## WHAT TO PRODUCE:
It is required that the lines from the top of the listing through the line with "fence([(384,129),(398,128)], 1.4, 'white" be reproduced exactly, excluding pictures.

## RAW DATA:
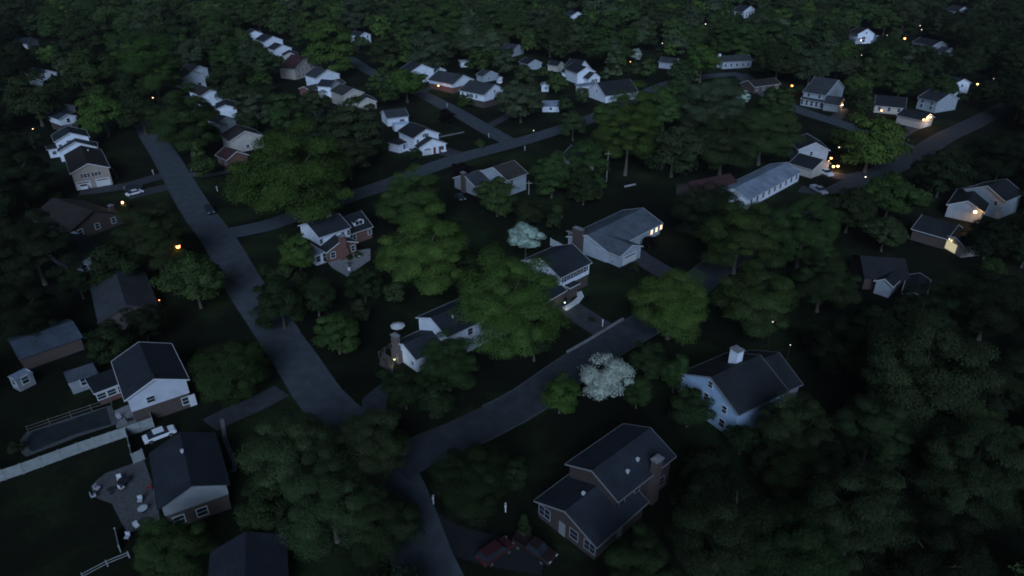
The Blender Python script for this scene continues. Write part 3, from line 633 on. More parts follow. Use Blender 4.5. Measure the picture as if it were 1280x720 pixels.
fence([(168,580),(181,574)], 1.9, 'pale gate panel between the fence return and the near dark roofed house')
fence([(186,512),(193,534)], 1.7, 'short pale fence joining the white over brick house')
fence([(36,541),(90,522.5),(140,506)], 1.3, 'thin dark rail fence along the covered pool', WOOD, 2.5, False)
fence([(105,724),(135,708),(162,697)], 1.0, 'low pale garden fence at the bottom left', VINYL, 2.2, False)
fence([(146,668),(151,690)], 1.1, 'short pale fence beside the patio furniture', VINYL)
fence([(688,307),(707,317)], 1.9, 'bright white fence panel behind the four shutter house', TRIM)
fence([(474,446),(488,436)], 1.1, 'grey deck railing above the stone chimney house', WOOD, 1.6, False)
fence([(476,454),(491,469)], 1.1, 'grey deck railing below the stone chimney', WOOD, 1.6)
fence([(1146,124),(1158,118),(1166,112)], 1.5, 'white fence stretch beside the right edge road near the tall bluish house', VINYL)
fence([(1249,120),(1262,112),(1274,105)], 1.5, 'pale fence stretch by the road at the right edge', VINYL)
fence([(384,129),(398,128)], 1.4, 'white fence at the head of the teal pool', TRIM)

# ------------------------------------------------------------------ cars
def car_proto(kind):
    root = empty('parked_car', (0, 0, 0))
    mb = MB()
    if kind == 'car': low = [(-2.2, .35), (-2.25, .62), (-2.1, .8), (-1.35, .88), (1.0, .92), (2.0, .82), (2.2, .62), (2.15, .35)]; cab = [(-1.35, .87), (-.7, 1.36), (.75, 1.38), (1.55, .9)]; wd = .88
    elif kind == 'suv': low = [(-2.3, .4), (-2.35, .8), (-2.2, .98), (-1.2, 1.05), (2.2, 1.08), (2.3, .8), (2.25, .4)]; cab = [(-1.25, 1.04), (-.6, 1.7), (1.95, 1.72), (2.2, 1.07)]; wd = .95
    elif kind == 'pickup': low = [(-2.8, .45), (-2.85, .9), (-2.6, 1.05), (-1.5, 1.12), (.6, 1.12), (.62, 1.12), (2.7, 1.1), (2.75, .5)]; cab = [(-1.5, 1.11), (-.9, 1.75), (.5, 1.77), (.7, 1.11)]; wd = .98
    for pf, w0, nm in ((low, wd, 'body'),):
        n = len(pf)
        for sec in ((-1, .0),):
            vs = []
            for y, inset in ((-w0, .08), (-w0*.93, 0), (w0*.93, 0), (w0, .08)):
                for x, z in pf:
                    cx = x*(1-.02*(abs(y) > w0*.95)); vs.append((cx, y, z if abs(y) < w0*.95 else (z-.06 if z > .7 else z+.04)))
            fs = [(r*n+i, (r+1)*n+i, (r+1)*n+(i+1) % n, r*n+(i+1) % n) for r in range(3) for i in range(n)]+[tuple(range(n-1, -1, -1)), tuple(range(3*n, 4*n))]
            mb.add(vs, fs)
    # roof panel
    (a, b, c, d) = cab; cw = wd*.8
    mb.add([(b[0], -cw*.92, b[1]), (c[0], -cw*.92, c[1]), (c[0], cw*.92, c[1]), (b[0], cw*.92, b[1]), (b[0]+.05, -cw*.92, b[1]-.06), (c[0]-.05, -cw*.92, c[1]-.06), (c[0]-.05, cw*.92, c[1]-.06), (b[0]+.05, cw*.92, b[1]-.06)],
           [(0, 1, 2, 3), (7, 6, 5, 4), (0, 4, 5, 1), (1, 5, 6, 2), (2, 6, 7, 3), (3, 7, 4, 0)])
    if kind == 'pickup': mb.box(.72, 2.72, -wd, -wd+.1, 1.1, 1.35).box(.72, 2.72, wd-.1, wd, 1.1, 1.35).box(2.62, 2.74, -wd, wd, 1.05, 1.34)
    body = mb.build('body', MATS['car_white'], root)
    g = MB(); vs = []
    for s in (-1, 1): vs += [(a[0], s*wd*.93, a[1]-.03), (b[0]+.03, s*cw*.9, b[1]-.03), (c[0]-.03, s*cw*.9, c[1]-.03), (d[0], s*wd*.93, d[1]-.03)]
    g.add(vs, [(0, 1, 2, 3), (7, 6, 5, 4), (0, 4, 5, 1), (3, 2, 6, 7)]); g.build('glasshouse', GLASS, root)
    wx = 1.35 if kind != 'pickup' else 1.75
    for sx in (-wx, wx):
        for sy in (-1, 1):
            w = MB().tube((0, -.11, 0), (0, .11, 0), .34, .34, 16).build('wheel', RUBBER, root, loc=(sx, sy*(wd-.06), .34))
            MB().tube((0, -.125, 0), (0, .125, 0), .2, .2, 12).build('rim', CHROME, w)
    for sy in (-1, 1): MB().box(-.04, .05, -.18, .18, -.07, .07).build('headlight', TRIM, root, loc=(low[1][0]+.03, sy*wd*.68, low[1][1]))
    for sy in (-1, 1): MB().box(-.05, .04, -.15, .15, -.07, .07).build('tail_light', REDC, root, loc=(low[-2][0]-.02, sy*wd*.7, low[-2][1]))
    return root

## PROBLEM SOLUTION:
The Blender Python script for this scene continues. Write part 3, from line 633 on. More parts follow. Use Blender 4.5. Measure the picture as if it were 1280x720 pixels.
fence([(168,580),(181,574)], 1.9, 'pale gate panel between the fence return and the near dark roofed house')
fence([(186,512),(193,534)], 1.7, 'short pale fence joining the white over brick house')
fence([(36,541),(90,522.5),(140,506)], 1.3, 'thin dark rail fence along the covered pool', WOOD, 2.5, False)
fence([(105,724),(135,708),(162,697)], 1.0, 'low pale garden fence at the bottom left', VINYL, 2.2, False)
fence([(146,668),(151,690)], 1.1, 'short pale fence beside the patio furniture', VINYL)
fence([(688,307),(707,317)], 1.9, 'bright white fence panel behind the four shutter house', TRIM)
fence([(474,446),(488,436)], 1.1, 'grey deck railing above the stone chimney house', WOOD, 1.6, False)
fence([(476,454),(491,469)], 1.1, 'grey deck railing below the stone chimney', WOOD, 1.6)
fence([(1146,124),(1158,118),(1166,112)], 1.5, 'white fence stretch beside the right edge road near the tall bluish house', VINYL)
fence([(1249,120),(1262,112),(1274,105)], 1.5, 'pale fence stretch by the road at the right edge', VINYL)
fence([(384,129),(398,128)], 1.4, 'white fence at the head of the teal pool', TRIM)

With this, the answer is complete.